Somewhere in the East

His current projects include a political thriller (Paradise), an animated feature (Pookoo), and an untitled documentary. He’s also working on shows like Government Cheese for Apple and Elsbeth for CBS, and is considering what to do on the 20th anniversary of his debut album next year. He’s certain that there’s at least one more Goldspot album in his head, which he’ll release when the time is right. 

The composer is quick to clarify that he does not have EGOT ambitions, but aspires to be a filmmaker to his own music.

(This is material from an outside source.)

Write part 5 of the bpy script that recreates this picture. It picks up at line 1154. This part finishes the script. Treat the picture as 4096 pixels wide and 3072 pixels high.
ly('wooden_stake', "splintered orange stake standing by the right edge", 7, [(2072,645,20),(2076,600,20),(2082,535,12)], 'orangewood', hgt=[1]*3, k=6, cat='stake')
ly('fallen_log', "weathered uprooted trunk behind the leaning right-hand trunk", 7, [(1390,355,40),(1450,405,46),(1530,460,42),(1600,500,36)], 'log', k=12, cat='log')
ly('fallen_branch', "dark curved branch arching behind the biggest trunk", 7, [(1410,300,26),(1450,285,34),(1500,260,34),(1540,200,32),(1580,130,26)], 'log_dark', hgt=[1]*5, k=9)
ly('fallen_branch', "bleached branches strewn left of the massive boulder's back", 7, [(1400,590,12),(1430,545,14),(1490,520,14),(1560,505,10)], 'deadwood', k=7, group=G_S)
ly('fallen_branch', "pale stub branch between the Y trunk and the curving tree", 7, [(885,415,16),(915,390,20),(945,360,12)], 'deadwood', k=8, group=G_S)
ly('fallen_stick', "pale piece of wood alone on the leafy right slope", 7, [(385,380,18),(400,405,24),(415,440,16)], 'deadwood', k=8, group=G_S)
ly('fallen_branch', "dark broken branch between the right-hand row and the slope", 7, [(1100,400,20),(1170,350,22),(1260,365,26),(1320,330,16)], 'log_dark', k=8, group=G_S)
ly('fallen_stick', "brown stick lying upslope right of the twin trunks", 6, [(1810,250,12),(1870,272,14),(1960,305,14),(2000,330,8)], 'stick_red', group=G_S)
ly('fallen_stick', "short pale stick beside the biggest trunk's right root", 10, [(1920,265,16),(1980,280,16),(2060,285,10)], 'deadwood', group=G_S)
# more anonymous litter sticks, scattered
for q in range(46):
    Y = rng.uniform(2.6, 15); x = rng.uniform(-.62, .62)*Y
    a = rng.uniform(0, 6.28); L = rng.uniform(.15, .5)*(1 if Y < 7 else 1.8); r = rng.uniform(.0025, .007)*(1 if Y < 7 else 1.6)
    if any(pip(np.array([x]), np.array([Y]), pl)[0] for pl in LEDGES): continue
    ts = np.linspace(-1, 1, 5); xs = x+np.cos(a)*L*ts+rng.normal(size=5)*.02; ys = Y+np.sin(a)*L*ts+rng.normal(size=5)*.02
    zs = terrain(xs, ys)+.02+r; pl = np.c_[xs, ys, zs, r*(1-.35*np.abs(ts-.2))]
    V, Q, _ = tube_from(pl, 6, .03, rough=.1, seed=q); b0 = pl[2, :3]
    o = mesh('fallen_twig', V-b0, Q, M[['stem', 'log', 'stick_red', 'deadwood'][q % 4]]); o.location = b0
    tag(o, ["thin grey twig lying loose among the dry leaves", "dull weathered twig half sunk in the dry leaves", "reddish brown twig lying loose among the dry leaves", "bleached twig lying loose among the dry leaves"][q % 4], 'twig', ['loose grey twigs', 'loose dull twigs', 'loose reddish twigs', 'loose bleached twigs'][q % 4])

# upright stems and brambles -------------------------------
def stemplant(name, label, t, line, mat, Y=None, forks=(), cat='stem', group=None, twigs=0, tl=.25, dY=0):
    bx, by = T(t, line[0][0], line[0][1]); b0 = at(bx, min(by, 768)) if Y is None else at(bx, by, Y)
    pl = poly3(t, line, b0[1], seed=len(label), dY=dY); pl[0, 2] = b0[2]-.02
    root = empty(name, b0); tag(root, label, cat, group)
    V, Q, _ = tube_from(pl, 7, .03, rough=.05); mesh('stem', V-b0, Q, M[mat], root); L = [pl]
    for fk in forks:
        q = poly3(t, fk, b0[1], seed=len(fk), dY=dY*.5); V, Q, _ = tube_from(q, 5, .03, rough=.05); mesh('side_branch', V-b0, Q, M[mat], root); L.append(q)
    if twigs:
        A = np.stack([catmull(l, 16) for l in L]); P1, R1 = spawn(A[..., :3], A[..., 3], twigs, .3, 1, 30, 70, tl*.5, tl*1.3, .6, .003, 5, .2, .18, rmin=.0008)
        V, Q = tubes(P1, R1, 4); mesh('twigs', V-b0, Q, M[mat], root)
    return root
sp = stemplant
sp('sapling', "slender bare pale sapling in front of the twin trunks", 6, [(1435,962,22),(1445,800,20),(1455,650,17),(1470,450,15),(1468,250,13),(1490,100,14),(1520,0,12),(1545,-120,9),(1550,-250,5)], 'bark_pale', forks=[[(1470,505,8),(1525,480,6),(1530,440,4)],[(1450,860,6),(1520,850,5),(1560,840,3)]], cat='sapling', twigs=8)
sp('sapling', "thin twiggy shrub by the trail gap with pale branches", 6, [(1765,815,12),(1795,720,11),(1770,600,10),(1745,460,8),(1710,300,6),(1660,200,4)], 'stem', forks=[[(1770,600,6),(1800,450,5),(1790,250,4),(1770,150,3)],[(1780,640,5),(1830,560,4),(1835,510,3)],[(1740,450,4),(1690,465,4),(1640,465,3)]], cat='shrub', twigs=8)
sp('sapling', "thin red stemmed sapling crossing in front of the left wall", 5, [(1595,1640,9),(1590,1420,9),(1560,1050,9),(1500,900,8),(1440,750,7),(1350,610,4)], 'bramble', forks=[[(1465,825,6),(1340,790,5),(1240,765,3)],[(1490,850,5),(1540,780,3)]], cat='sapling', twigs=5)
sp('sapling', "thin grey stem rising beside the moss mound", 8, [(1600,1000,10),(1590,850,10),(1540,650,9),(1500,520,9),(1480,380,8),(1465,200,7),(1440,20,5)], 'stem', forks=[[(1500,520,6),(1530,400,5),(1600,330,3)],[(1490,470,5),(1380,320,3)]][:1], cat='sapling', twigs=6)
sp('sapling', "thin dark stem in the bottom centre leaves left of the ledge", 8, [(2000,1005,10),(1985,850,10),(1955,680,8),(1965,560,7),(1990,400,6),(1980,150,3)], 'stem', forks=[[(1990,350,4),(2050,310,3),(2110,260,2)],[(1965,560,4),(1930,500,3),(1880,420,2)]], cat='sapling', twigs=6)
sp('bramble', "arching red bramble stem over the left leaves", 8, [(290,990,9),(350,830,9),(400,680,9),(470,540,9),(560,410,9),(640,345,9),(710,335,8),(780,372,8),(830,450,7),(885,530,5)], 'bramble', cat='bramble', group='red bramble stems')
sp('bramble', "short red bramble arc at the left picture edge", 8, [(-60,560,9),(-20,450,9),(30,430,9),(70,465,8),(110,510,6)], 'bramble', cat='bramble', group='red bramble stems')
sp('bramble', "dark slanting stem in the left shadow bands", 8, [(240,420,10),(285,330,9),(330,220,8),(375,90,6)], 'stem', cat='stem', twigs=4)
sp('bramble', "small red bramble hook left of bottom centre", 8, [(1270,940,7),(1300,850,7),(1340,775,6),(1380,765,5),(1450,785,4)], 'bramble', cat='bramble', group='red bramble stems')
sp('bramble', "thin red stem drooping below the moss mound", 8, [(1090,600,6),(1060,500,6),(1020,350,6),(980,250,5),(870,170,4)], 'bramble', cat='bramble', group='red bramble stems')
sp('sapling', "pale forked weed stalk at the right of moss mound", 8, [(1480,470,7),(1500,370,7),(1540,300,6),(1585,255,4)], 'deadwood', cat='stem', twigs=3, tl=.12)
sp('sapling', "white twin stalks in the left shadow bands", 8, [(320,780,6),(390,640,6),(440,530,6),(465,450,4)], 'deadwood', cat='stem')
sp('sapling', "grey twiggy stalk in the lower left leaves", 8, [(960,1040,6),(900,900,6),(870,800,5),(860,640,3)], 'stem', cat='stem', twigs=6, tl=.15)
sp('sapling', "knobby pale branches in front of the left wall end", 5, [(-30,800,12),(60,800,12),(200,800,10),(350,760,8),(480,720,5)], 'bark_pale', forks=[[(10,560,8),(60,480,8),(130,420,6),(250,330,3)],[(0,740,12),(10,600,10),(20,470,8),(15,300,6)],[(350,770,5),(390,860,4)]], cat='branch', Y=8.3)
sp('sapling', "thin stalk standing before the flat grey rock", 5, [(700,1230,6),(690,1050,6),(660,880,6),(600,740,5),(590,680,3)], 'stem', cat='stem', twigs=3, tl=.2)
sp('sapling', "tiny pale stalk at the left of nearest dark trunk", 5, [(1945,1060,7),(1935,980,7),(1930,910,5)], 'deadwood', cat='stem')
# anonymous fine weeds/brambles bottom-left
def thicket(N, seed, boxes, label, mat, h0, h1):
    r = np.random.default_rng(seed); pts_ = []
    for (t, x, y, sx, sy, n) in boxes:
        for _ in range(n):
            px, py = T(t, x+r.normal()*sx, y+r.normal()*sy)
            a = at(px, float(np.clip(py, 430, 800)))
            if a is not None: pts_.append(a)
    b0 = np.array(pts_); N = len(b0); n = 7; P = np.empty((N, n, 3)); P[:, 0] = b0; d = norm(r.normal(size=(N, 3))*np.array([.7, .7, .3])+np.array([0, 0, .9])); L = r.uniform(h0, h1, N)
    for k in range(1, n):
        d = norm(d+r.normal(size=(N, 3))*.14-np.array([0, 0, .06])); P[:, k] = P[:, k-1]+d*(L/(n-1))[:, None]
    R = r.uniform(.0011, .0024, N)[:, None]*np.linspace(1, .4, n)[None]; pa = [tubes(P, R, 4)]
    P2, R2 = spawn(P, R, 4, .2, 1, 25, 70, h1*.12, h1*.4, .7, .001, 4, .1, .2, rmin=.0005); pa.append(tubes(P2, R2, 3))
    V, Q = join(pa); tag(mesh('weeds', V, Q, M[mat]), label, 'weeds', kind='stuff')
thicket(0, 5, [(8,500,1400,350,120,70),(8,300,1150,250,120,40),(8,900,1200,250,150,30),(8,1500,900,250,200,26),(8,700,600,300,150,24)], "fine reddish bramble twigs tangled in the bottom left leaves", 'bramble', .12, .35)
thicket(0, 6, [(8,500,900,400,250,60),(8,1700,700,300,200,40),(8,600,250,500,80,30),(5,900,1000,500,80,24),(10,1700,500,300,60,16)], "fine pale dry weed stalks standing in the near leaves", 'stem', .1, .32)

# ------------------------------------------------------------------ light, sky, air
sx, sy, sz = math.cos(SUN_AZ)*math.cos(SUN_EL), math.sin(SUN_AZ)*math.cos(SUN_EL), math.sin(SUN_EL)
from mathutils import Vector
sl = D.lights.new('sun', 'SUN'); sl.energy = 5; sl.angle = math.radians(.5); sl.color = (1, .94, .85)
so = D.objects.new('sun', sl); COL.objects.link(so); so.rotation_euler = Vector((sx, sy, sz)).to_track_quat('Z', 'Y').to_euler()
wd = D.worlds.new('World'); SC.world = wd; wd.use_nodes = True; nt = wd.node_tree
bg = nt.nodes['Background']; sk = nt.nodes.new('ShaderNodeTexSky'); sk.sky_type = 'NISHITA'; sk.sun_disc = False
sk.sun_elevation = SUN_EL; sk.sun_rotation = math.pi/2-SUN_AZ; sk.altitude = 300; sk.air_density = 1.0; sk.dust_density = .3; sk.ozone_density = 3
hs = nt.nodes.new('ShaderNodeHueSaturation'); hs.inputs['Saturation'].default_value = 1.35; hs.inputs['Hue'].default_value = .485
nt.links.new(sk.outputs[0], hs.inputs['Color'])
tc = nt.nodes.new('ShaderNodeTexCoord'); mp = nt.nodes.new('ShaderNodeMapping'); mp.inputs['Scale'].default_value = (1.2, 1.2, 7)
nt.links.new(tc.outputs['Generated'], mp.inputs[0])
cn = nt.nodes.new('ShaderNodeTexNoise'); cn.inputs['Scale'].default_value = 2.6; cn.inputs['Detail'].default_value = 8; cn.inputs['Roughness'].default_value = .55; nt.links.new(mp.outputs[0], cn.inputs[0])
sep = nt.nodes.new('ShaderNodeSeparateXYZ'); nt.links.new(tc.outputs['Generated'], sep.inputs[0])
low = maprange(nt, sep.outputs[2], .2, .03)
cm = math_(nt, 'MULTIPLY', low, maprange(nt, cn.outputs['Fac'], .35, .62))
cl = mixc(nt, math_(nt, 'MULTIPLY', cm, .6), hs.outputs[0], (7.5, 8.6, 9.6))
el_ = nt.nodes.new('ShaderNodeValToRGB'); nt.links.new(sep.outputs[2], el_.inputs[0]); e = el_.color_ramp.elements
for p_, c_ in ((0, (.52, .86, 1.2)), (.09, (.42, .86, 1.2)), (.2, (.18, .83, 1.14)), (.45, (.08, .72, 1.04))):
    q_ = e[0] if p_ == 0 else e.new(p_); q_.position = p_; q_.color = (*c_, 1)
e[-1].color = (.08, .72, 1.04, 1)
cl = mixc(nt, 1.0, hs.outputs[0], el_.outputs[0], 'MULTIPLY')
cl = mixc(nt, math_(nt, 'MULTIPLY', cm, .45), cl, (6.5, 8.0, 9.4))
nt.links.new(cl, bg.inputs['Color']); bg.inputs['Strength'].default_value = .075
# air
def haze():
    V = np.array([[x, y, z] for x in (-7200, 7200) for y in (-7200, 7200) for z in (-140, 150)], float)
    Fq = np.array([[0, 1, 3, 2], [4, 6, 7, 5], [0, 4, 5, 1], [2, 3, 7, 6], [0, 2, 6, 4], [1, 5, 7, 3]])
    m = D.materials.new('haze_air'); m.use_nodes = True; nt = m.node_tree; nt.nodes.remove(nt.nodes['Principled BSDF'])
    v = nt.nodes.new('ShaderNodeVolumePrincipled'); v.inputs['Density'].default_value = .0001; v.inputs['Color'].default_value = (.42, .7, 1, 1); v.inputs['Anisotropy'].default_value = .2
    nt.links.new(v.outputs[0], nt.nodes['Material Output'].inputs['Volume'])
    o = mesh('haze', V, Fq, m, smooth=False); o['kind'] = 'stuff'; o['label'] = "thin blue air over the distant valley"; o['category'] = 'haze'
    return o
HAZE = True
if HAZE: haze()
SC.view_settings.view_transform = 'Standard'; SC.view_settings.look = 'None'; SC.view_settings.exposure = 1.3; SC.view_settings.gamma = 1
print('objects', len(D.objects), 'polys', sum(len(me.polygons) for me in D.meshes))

He’s also low-key interested in the great hip hop and indie rock music emerging from South Asia, and is willing to bet that the next big global artist will come from India. “It’s only a matter of time before that excellence is discovered in the world’s largest English-speaking and youngest population.”  

Unlike his mother, he isn’t pressing music on his own son and daughter as much, but he does want them to learn to read and write music. “The thing is, I was never formally trained in music,” Khosla muses, almost to himself. “I only learnt to write off an instant. I don’t think most musicians in bands are trained to become composers." But maybe, not studying Western classical, not going to film school, but charting his unconventional route has been a good thing. “Yeah, I think it’s why my music is a little different,” he smiles. “A little left of centre.”